1° de noviembre de 2015
ABC Madrid – Juan Manuel
de Prada
A mi hija Jimena
Este verano visité el monasterio de Yuste, entre Salamanca y
Cáceres, cerca de Plasencia. Venía de Jarandilla de la Vera, ciudad en cuyo
castillo Carlos I pasó tres meses, hospedado por el conde de Oropesa, mientras
le preparaban su retiro. Podemos imaginarnos al Emperador en aquella última
jornada, subiendo por la cuesta pedregosa que conduce desde Cuacos al
monasterio, donde lo aguardarían el prior y toda la comunidad jerónima, que
besarían su mano baldada por el reúma, antes de acompañarlo hasta la iglesia,
para cantar un Te Deum de acción de gracias. A partir de ese momento, el
Emperador vivió apartado de los frailes, excepto cuando compartía sus oraciones
y oficios religiosos, o cuando escuchaba los sermones de los predicadores
que él mismo había designado.
«En el momento de poner Carlos I el pie en el umbral de
Yuste -escribe Azorín- se considera definitivamente separado del resto de
Europa, separado de América, separado del mundo, separado del poder, separado
de las riquezas, separado de la ambición, separado de las pasiones, separado de
la gloria». Separado, en efecto, de todo, menos de Dios.
Impresiona mucho la
austeridad de los aposentos reales en Yuste; impresiona mucho que el hombre que
era amo del mundo renunciase de modo tan extremo a las pompas mundanas para
recluirse en habitaciones tan despojadas. Le gustaba pasearse, herido por la
gota, por los jardines del monasterio, mientras contemplaba el ameno
paisaje de la Vera o las crestas lejanas de Gredos. Tal vez entonces
recordara, arañado por las lágrimas, a la emperatriz Isabel, de la que tan
enamorado estuvo, muerta veinte años atrás.
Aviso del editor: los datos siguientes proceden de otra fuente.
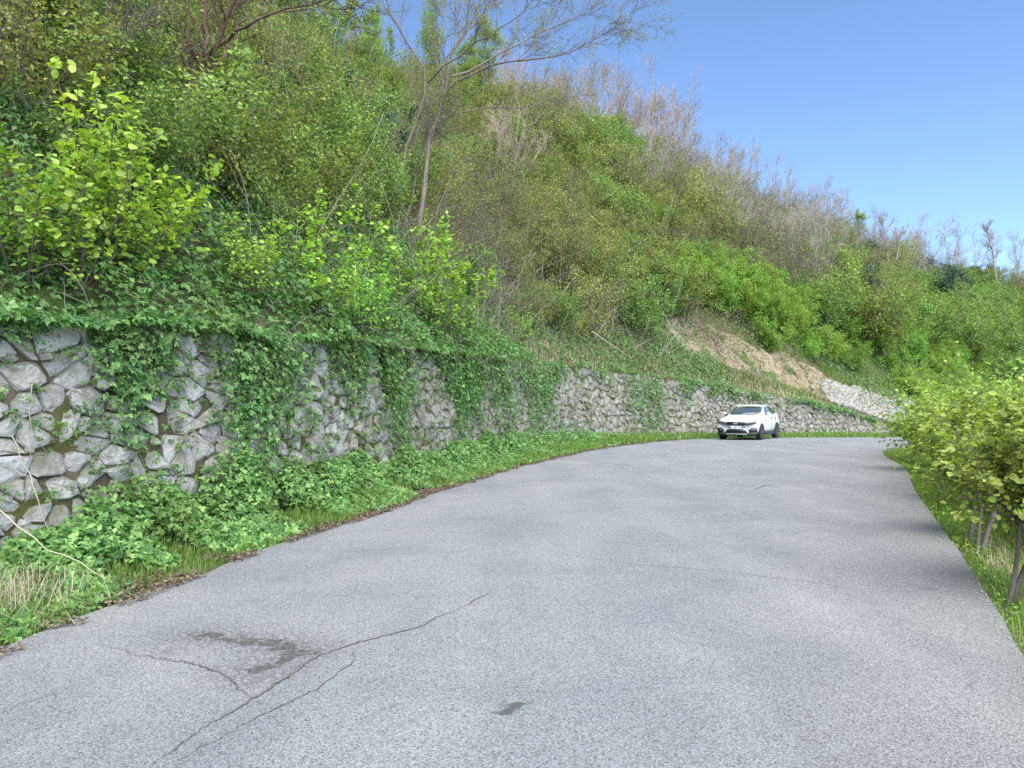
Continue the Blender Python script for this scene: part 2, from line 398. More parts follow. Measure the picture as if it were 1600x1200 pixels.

Se hacía leer meditaciones de San Agustín; y ordenó
que el matemático Juanelo Turriano le trajese varios relojes. Sabemos que
en su despacho de Yuste el Emperador se pasaba las noches de claro en claro con
los relojes, que están hechos para medir y recordar el tiempo, aunque a él le
sirviesen paradójicamente para olvidarlo, tal vez para mejor acordarse de la
eternidad. Mientras los destripaba y volvía a componer, contemplando absorto la
perfecta armonía de engranajes y ruedecillas dentadas, tal vez el Emperador
añorase la armonía de una edad dorada que soñó con volver a instaurar, en donde
las ruedas de la milicia, la política, la ciencia y las artes se conjuntaban
para anunciar la hora exacta de la Buena Nueva.
A Yuste le llevó su
mayordomo, Luis de Quijada, a un muchacho vestido de paje, más guapo que un
doblón de oro, al que llamaban Jeromín. Cuando el Emperador lo vio no puedo evitar
emocionarse; y recordó entonces la memoria en carne viva aquellos lentos
crepúsculos de Ratisbona, cuando su corazón viudo y amargado por las
intemperancias de los luteranos halló consuelo con una joven llamada Bárbara
Blomberg. El anciano Emperador se contempló en la mirada de águila del apuesto
Jeromín (que sería luego Juan de Austria); y supo que mantendría viva su gloria
guerrera.
Desprendido por completo de las pompas mundanas, el
Emperador tenía siempre muy cerca de su lecho una imagen del Juicio Final del
Tiziano, pintor
por el que siempre había sentido predilección. Y quiso celebrar por anticipado
sus exequias fúnebres, en la propia iglesia del monasterio. No lo movía la
extravagancia macabra, sino el deseo piadoso de reunirse pronto con su Hacedor;
y, fuera de sus devociones, su única participación durante la larga vigilia que
duró toda la noche y la posterior misa de réquiem consistió en entregar al
celebrante la palmatoria encendida, en un acto simbólico de absoluta modestia.
Antes de morir, pidió
que lo enterrasen en el altar de la iglesia de Yuste, no debajo del altar («por
ser lugar exclusivo de los santos») sino detrás, de modo que el sacerdote, al
oficiar, pisase «la cabeza y los pechos» de su cadáver.
Murió en su alcoba, en
una cama más bien angosta de tablas de castaño que el visitante aún puede
contemplar. Desde
la cabecera de la cama, el Emperador podía escuchar misa por una gran abertura
practicada en la pared frontera que comunicaba con la iglesia. Sus últimas
palabras fueron tan sobrias como los últimos meses de su vida; y las formuló en
una voz apenas perceptible, en el idioma que aprendió siendo ya talludito, el
idioma que según él mismo dijo en cierta ocasión parecía creado para hablar con
Dios: «Luis de Quijada, ya veo que me voy acabando muy poco a poco: de lo que
doy muchas gracias a Dios, pues es su voluntad... Ya es tiempo».
Era el dueño del mundo; pero murió como un monje. Sólo los buenos vasallos
se merecen tan buenos señores. En el monasterio de Yuste, por cierto, ya no
quedan frailes.
Capilla del Monasterio de Yuste. En el Retablo Mayor un cuadro de Tiziano, sobre el Juicio Final, pedido por el emperador Carlos V.